The report is based on 1,200 responses from ACCA and IMA members around the world. Nearly half are small and medium-sized enterprises.

"Take North America out of the equation and the economic picture painted by this survey isn't a pretty one," said Faye Chua, ACCA head of business focus.

"Emerging markets are besieged. Revenues for commodities firms have collapsed since mid-2014. And business confidence in China has fallen to its lowest level since our records began.

"Almost half of businesses reported a drop in income in Q1. As a result, every region except North America saw a jump in the number of businesses cutting capital expenditure. With emerging economies continuing to struggle with low commodity prices and many businesses on a spending lockdown, the outlook for the global economy is becoming increasingly gloomy."

Chua said it is in the emerging markets where bottom lines are under the most pressure.

"Wages are rising rapidly in many parts of the world and businesses are finding it harder to cope as revenues come under increasing pressure," she said.

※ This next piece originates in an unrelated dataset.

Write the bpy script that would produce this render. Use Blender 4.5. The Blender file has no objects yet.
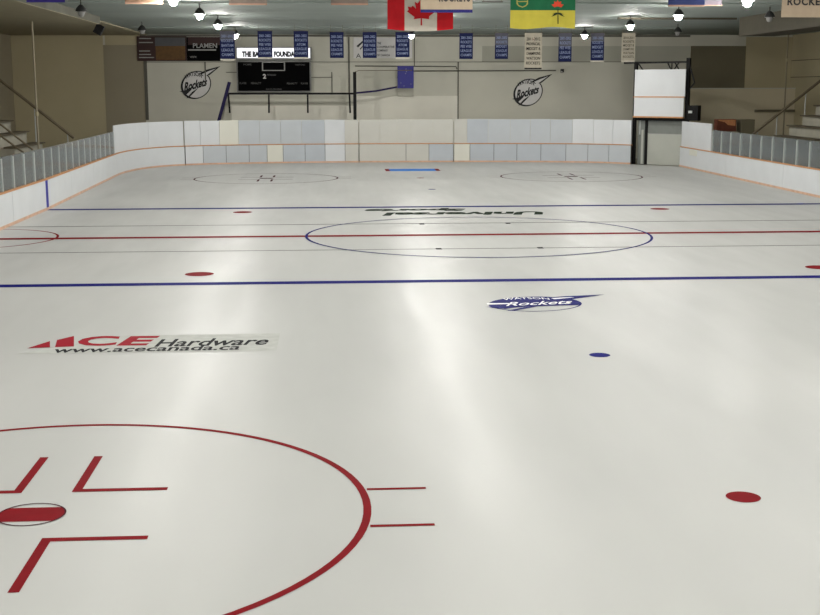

"The sharp drop against the dollar experienced by many currencies will also have pushed up costs, making imports more expensive and raising the value of dollar-denominated debts. All this means that firms in emerging-market economies are very pessimistic about their prospects."

Chua also warned that policymakers could be running low on ammunition in the fight to turn things around.

"In developed economies, governments have worked hard to stabilise their debt-to-GDP ratios. Will they want to reverse that good work and risk the wrath of bond investors? It's highly unlikely," she said.

"Instead, we'll see the heavy lifting left to central banks in the main. The problem with this approach is there are serious doubts around their ability - or indeed inclination - to provide more support.

"Once income begins to drop and businesses stop hiring, getting them to a point where they are confident enough to begin doing so again is difficult - but vital.

"The one positive is business confidence in non-OECD economies did pick up slightly in Q1, led by central and eastern Europe - and Russia in particular. Let's hope that is a sign of more positive news to come."